The constraints are three-fold. One big constraint is that we have no big stock like Coal India [as of now]. Managing a big stock has its own challenges but it also means that to reach Coal India we have to have 22 stocks. We have a lot of stocks in the pipeline, but the problem is, how fast is fast enough? Second constraint is the nature of stocks. Most of the stocks are metal stocks and globally they are down. Another 20-30 percent are oil stocks. With oil there is an issue of subsidy and this has to be addressed, because long-term investors want a roadmap. The government has to do that very quickly. So, before bringing ONGC, the government has to address the issue of subsidy and this cannot happen immediately. There is erosion of '160 in its value.

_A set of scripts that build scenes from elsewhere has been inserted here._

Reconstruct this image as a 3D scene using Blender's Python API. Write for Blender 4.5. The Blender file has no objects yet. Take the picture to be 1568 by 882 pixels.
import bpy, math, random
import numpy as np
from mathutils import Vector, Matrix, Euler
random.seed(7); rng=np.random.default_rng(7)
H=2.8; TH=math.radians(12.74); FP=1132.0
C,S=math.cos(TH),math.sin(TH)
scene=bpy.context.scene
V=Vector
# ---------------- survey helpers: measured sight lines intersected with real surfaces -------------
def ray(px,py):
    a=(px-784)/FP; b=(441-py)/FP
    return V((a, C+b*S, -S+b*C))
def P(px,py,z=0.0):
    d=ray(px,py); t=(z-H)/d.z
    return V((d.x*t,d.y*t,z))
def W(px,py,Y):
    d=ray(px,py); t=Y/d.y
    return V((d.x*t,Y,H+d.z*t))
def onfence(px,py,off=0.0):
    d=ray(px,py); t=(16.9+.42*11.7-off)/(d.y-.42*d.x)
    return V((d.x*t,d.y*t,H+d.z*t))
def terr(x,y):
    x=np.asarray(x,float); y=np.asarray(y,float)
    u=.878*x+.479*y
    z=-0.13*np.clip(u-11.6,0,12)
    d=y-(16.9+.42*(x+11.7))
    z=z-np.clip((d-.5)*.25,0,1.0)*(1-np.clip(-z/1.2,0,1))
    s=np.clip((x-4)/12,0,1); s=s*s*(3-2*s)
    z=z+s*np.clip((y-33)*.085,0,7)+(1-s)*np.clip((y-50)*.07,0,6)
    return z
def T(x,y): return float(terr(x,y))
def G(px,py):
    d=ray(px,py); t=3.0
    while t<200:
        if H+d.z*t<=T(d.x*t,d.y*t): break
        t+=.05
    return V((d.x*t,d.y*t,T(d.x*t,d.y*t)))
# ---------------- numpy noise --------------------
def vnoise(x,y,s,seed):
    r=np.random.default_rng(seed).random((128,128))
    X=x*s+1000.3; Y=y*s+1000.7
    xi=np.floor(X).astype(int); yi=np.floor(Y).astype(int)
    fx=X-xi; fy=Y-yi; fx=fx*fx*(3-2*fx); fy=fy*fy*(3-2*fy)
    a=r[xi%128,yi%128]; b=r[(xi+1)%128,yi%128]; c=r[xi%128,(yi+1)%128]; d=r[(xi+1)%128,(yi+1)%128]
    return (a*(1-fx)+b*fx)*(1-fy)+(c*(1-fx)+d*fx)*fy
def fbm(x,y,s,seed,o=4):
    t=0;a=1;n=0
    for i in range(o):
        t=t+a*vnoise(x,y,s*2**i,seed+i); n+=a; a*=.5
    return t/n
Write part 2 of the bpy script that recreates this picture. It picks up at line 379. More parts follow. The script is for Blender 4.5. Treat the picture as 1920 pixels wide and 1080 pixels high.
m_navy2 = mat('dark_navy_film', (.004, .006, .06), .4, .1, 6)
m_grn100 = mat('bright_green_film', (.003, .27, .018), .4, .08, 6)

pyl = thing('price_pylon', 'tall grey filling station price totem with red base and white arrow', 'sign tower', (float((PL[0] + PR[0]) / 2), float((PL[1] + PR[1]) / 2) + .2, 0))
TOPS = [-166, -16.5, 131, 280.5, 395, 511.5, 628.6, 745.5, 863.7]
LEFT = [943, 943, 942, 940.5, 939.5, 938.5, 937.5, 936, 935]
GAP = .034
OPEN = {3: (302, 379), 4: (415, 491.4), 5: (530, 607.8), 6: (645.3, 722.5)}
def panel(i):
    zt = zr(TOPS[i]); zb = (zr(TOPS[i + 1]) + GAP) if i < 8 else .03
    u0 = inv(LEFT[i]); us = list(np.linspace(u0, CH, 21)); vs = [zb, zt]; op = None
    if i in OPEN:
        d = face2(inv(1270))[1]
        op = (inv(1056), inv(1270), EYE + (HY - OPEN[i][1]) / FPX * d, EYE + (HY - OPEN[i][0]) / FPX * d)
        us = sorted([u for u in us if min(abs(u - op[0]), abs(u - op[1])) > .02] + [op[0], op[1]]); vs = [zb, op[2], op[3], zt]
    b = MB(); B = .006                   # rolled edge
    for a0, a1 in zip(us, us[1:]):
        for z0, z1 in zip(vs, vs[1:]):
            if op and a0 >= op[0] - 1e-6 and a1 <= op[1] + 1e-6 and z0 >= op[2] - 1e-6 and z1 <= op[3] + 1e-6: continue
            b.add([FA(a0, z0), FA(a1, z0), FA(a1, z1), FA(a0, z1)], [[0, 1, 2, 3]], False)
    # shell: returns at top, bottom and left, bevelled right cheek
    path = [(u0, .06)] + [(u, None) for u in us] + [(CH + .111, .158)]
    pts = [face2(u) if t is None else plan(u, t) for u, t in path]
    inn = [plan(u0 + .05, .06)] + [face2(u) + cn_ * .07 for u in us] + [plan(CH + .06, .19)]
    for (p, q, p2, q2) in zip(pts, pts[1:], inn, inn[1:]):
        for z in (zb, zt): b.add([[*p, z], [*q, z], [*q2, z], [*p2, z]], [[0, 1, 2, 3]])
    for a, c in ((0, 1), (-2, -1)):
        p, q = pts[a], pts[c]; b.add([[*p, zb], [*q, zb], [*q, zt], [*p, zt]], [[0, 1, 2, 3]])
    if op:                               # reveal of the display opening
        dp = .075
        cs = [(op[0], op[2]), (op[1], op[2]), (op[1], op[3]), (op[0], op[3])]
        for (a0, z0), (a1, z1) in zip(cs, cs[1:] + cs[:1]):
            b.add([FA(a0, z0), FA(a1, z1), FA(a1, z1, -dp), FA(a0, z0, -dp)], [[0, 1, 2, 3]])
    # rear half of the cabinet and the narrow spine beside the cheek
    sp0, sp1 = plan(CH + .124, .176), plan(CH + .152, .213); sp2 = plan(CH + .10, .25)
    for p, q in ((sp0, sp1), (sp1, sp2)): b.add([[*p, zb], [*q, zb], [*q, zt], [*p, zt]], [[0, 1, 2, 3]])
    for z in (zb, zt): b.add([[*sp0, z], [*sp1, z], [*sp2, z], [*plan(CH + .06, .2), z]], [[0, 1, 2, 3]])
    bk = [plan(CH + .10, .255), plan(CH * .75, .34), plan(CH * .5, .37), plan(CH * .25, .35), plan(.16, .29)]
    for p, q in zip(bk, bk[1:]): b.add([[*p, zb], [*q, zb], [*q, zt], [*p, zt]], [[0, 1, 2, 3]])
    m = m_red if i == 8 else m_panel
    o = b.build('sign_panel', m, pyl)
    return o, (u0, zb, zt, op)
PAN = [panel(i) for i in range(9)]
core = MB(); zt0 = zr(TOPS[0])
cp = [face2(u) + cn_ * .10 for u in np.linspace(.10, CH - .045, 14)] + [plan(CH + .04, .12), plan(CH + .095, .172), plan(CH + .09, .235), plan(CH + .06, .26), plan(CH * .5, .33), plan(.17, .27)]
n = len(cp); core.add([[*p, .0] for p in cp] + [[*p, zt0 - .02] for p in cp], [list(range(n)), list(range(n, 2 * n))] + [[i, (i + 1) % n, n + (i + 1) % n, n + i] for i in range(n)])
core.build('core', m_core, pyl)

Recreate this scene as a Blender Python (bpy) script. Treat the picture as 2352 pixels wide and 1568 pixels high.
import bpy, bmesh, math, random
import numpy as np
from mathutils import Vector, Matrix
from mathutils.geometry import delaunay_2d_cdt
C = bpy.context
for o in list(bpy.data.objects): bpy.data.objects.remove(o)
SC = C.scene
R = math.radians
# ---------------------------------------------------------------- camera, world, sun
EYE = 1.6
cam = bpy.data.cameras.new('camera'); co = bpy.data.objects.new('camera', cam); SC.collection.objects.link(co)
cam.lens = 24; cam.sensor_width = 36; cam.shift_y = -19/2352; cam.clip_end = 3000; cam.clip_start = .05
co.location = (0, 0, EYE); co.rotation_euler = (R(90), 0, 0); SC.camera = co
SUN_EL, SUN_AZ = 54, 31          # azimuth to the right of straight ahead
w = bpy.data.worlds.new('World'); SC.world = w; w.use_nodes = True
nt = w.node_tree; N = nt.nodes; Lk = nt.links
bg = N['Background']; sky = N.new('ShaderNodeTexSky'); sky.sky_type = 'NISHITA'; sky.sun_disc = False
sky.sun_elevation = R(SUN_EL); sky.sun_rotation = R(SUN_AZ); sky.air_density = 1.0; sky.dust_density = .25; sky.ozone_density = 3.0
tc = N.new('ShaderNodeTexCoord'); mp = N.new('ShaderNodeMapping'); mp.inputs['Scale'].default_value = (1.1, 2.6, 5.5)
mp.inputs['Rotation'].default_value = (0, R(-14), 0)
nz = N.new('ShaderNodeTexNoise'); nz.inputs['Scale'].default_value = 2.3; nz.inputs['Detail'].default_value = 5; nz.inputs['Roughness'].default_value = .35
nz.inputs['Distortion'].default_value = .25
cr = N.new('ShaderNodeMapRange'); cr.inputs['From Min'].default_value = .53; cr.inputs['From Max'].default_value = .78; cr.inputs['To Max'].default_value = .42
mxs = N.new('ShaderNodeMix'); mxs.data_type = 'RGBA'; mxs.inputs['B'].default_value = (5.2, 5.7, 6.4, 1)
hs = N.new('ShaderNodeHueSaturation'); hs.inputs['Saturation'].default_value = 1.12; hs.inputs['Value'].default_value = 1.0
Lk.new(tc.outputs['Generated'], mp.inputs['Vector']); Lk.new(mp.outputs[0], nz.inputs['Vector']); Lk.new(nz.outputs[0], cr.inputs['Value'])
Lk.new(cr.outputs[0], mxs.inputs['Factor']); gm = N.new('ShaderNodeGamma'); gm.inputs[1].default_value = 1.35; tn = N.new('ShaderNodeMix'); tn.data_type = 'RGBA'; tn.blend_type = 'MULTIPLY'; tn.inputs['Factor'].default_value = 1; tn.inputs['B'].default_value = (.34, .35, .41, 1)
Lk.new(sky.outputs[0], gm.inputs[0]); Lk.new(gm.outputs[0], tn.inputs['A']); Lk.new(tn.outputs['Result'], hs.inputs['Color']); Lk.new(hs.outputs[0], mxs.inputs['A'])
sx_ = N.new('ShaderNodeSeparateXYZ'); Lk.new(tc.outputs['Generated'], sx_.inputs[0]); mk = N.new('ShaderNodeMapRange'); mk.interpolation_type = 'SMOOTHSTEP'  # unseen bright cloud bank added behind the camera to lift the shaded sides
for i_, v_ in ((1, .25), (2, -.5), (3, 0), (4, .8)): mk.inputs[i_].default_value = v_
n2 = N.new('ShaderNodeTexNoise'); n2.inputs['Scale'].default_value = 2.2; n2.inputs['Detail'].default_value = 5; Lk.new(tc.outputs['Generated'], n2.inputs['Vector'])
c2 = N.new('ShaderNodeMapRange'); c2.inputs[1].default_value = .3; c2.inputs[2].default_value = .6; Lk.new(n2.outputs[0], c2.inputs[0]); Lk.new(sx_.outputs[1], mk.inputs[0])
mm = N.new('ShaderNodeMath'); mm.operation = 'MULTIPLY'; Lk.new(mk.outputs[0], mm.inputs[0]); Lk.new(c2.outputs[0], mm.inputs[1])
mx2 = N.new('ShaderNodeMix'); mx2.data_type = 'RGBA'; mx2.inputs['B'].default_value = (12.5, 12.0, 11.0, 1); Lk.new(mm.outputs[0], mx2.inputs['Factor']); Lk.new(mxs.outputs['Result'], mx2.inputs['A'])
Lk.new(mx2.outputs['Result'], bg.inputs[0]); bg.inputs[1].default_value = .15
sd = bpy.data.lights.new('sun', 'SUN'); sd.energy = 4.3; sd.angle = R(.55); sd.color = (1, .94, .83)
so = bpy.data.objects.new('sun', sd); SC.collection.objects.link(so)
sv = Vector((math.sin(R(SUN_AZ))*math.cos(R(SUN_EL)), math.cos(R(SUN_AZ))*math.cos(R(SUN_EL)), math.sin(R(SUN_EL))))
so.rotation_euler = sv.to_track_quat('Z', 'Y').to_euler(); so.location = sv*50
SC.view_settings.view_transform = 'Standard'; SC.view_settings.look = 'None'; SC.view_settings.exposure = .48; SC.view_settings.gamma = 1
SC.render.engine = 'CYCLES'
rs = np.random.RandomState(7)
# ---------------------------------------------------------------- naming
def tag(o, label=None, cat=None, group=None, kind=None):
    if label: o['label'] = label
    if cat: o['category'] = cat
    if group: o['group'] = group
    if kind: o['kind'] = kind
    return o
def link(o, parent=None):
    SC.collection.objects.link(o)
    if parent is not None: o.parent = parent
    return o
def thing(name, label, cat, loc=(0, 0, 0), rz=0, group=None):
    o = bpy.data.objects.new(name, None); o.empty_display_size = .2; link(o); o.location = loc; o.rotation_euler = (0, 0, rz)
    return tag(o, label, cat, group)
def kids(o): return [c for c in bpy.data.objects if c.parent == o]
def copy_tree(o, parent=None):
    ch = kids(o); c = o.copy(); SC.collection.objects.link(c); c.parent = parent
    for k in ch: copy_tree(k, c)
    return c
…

Even after that [the subsidy issue] is resolved, we will have to wait for the right time to divest. The third constraint is the depth of the market. [To resolve that] one of the segments that can be focused upon is the retail market. We definitely need big stocks and through SUUTI (Specified Undertaking of UTI) we expect at least '20,000 crore to come from this year onwards. There is no reason why the government should stay invested in these companies.

How do you plan to further involve retail investors?

People have money to invest in equities. But for that they need to have market knowledge and active demat accounts. We will have to equip them.

We can have some sort of scheme to train them, make them understand the market and to minimise risks. Merchant bankers say that there are around two crore Demat accounts, of which half are inactive.

Like we have a drive to open Jan Dhan accounts, we should open demat accounts in a similar manner. Also, Jan Dhan is a platform through which all transactions are being done, like insurance, subsidies, cash transfer, etc. A demat account can also be used as a platform for delivery to target segments. It will prove to be an incentive and people will actively use it.

Isn’t it a long-term plan? Do you really think people will buy this and invest?

We have to start somewhere. You have to create more knowledge and skills. If we can equip a person with skills to do carpentry or to operate a computer, why not equip them with a skill to understand the market and create wealth for them? As a result, their propensity and capacity to invest in the market will also increase.